Wednesday, April 12, 2006

Harold Lloyd collection: Slapstick Symposium (1919 - 1922)

Oh yeah, and a signature hat too

Genre: Silent Family Comedy Shorts

Starring: Harold Lloyd (Safety Last!; The Kid Brother), Mildred Davis

Directed By: Fred C. Newmeyer

Overview: This collection of Silent Shorts by the classic Harold Lloyd includes Grandma's Boy, where he plays a sissy who has to grow a spine to win the girl (with the help of a magic charm).


Acting: Lloyd is certainly a bit of an overdramatic pantomime. Buster Keaton was lower-key, and Douglas Fairbanks was so far out there that it went from good to bad and right back to kitsch. Maybe it's all the recent great Chaplin I've been watching that's tainted me, or all the different ladies Chaplin gets to play the girl (whereas Lloyd sticks with good ol' Mildred), but I can't say his early stuff is the best.
Rating: 7

Cinematography: There's a bit of the stunty stuff you'd expect, but it's more tripping over things and fistfights than genuine risky stuff. I don't know why I expect my slapstick comedians to endanger their lives, I just do.
Rating: 7

Script: The writing in these shorts is far different than the other comic stuff. Think Stooges. It's more present, tries to be funnier, punnier, but can often be just a string of groaners. It's nice to see a silent comedy that acts differently than the rest, but less is often more.
Rating: 6

Plot: The stepping on a rake gag is in this, and so is the backing up into a pitchfork, so classic stuff. My guest commented on how Walt Disney must have stolen every good gag from this guy because it's like we'd all seen it before.
Rating: 7

Mood: Where Chaplin is funny, Lloyd tends to be more 'cute' in this series of shorts. Keaton tends to play a meek absent-minded role. Chaplin doess short, poor and clumsy. Lloyd is like a fusion - clumsy and meek. I guess slapstick has a pretty strict set of rules. You either gotta be dumb, a butterfingers or puny. I just don't think Lloyd pulled it off as well as his counterparts in this one.
Rating: 6

Kids are the cutest, you just want to lock them in a closet the're so cute

Overall Rating: 66% (The Stick Needed More Slap)

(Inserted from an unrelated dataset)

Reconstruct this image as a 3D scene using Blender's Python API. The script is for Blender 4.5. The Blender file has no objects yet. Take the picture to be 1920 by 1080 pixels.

Aftertaste: Apparently, in the 20s, Lloyd sold more tickets than Chaplin and Keaton and all other comics combined. Just goes to show that crowds can be fickle, I suppose. This guy is almost off the map nowadays. Granted this was not his best work, and I'm quickly finding that shorts, anyone's shorts, though a big hit back in the day, are not the best for entertainment, not compared to full-length features, anyways. One more down on the Silent Film Hit List!